▽

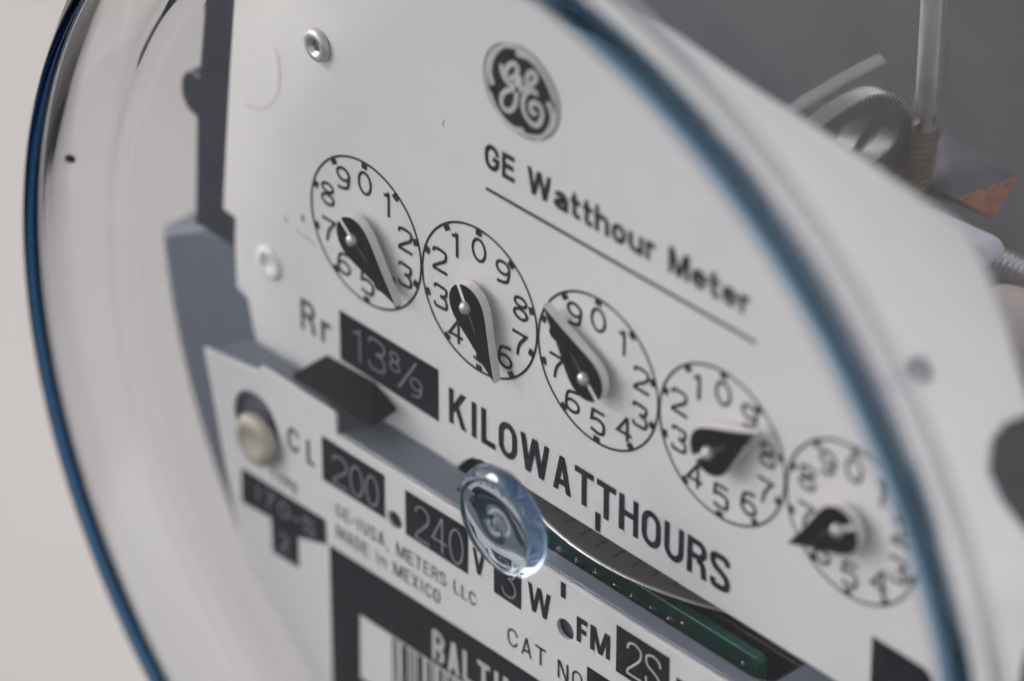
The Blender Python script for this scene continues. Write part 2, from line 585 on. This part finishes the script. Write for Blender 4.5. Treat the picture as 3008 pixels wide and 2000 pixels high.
# ---- dial plate
left = [(-2.05, 4.4), (-2.33, 2.23), (-2.46, 1.23), (-2.58, .2), (-2.70, -.90), (-2.46, -.93), (-2.49, -1.24), (-2.49, -1.96), (-2.28, -2.02), (-2.11, -2.74)]
bottom = [(1.30, -2.76), (1.45, -2.72), (1.58, -2.62), (1.72, -2.44), (1.86, -2.32), (2.02, -2.27), (7.9, -2.26), (9.9, -2.26), (10.5, -1.9)]
notch = [(10.72, 1.02), (10.41, 1.10), (10.07, 1.35), (9.87, 1.64), (9.84, 2.01), (9.95, 2.27), (10.25, 2.54)]
right = [(10.05, 2.93), (9.80, 3.43), (9.55, 3.84), (9.36, 4.10), (9.14, 4.24), (8.72, 4.32), (8.11, 4.44), (7.0, 4.66), (5.92, 4.85), (5.0, 5.02), (2.0, 5.4), (-.5, 5.2)]
dial_plate = extrude('dial_plate', [left + bottom + notch + right], z_(-.07), z_(0), M_PLATE, meter, bevel=.012)
ZP = z_(0.004)

# dials: ring, ten ticks, ten numerals
NUM_R = [(0.0, .70), (.41, .59), (.71, .235), (.70, -.265), (.45, -.56), (.01, -.70), (-.41, -.62), (-.67, -.27), (-.68, .245), (-.39, .59)]
NH, NWD, NT = .335, .77, .132


def dial(i):
    cx_ = 2.0 * i
    ink = Ink()
    ink.stroke([(cx_ + math.sin(2 * math.pi * k / 72) * .988, math.cos(2 * math.pi * k / 72) * .988) for k in range(72)], .033, ZP, True)
    for k in range(10):
        a = math.radians(36 * k)
        c, s_ = math.cos(a), math.sin(a)
        ink.quad([(cx_ + s_ * r + c * u, c * r - s_ * u) for r, u in ((.99, -.05), (.90, -.05), (.90, .05), (.99, .05))], ZP + .006)
    ring = ink.build('dial_ring', M_INK, meter)
    nums = Ink()
    for k in range(10):
        n = k if i % 2 == 0 else (10 - k) % 10
        x, y = NUM_R[k]
        w = NWD if n != 1 else .5
        put_glyph(nums, str(n), cx_ + x - NH * w / 2, y - NH / 2, NH, w, NT, ZP)
    nums.build('numerals', M_INK, ring)
    return ring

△

## PROMPT
Give every line above again exactly, with no pictures.

## COMPLETE OUTPUT
The Blender Python script for this scene continues. Write part 2, from line 585 on. This part finishes the script. Write for Blender 4.5. Treat the picture as 3008 pixels wide and 2000 pixels high.
# ---- dial plate
left = [(-2.05, 4.4), (-2.33, 2.23), (-2.46, 1.23), (-2.58, .2), (-2.70, -.90), (-2.46, -.93), (-2.49, -1.24), (-2.49, -1.96), (-2.28, -2.02), (-2.11, -2.74)]
bottom = [(1.30, -2.76), (1.45, -2.72), (1.58, -2.62), (1.72, -2.44), (1.86, -2.32), (2.02, -2.27), (7.9, -2.26), (9.9, -2.26), (10.5, -1.9)]
notch = [(10.72, 1.02), (10.41, 1.10), (10.07, 1.35), (9.87, 1.64), (9.84, 2.01), (9.95, 2.27), (10.25, 2.54)]
right = [(10.05, 2.93), (9.80, 3.43), (9.55, 3.84), (9.36, 4.10), (9.14, 4.24), (8.72, 4.32), (8.11, 4.44), (7.0, 4.66), (5.92, 4.85), (5.0, 5.02), (2.0, 5.4), (-.5, 5.2)]
dial_plate = extrude('dial_plate', [left + bottom + notch + right], z_(-.07), z_(0), M_PLATE, meter, bevel=.012)
ZP = z_(0.004)

# dials: ring, ten ticks, ten numerals
NUM_R = [(0.0, .70), (.41, .59), (.71, .235), (.70, -.265), (.45, -.56), (.01, -.70), (-.41, -.62), (-.67, -.27), (-.68, .245), (-.39, .59)]
NH, NWD, NT = .335, .77, .132


def dial(i):
    cx_ = 2.0 * i
    ink = Ink()
    ink.stroke([(cx_ + math.sin(2 * math.pi * k / 72) * .988, math.cos(2 * math.pi * k / 72) * .988) for k in range(72)], .033, ZP, True)
    for k in range(10):
        a = math.radians(36 * k)
        c, s_ = math.cos(a), math.sin(a)
        ink.quad([(cx_ + s_ * r + c * u, c * r - s_ * u) for r, u in ((.99, -.05), (.90, -.05), (.90, .05), (.99, .05))], ZP + .006)
    ring = ink.build('dial_ring', M_INK, meter)
    nums = Ink()
    for k in range(10):
        n = k if i % 2 == 0 else (10 - k) % 10
        x, y = NUM_R[k]
        w = NWD if n != 1 else .5
        put_glyph(nums, str(n), cx_ + x - NH * w / 2, y - NH / 2, NH, w, NT, ZP)
    nums.build('numerals', M_INK, ring)
    return ring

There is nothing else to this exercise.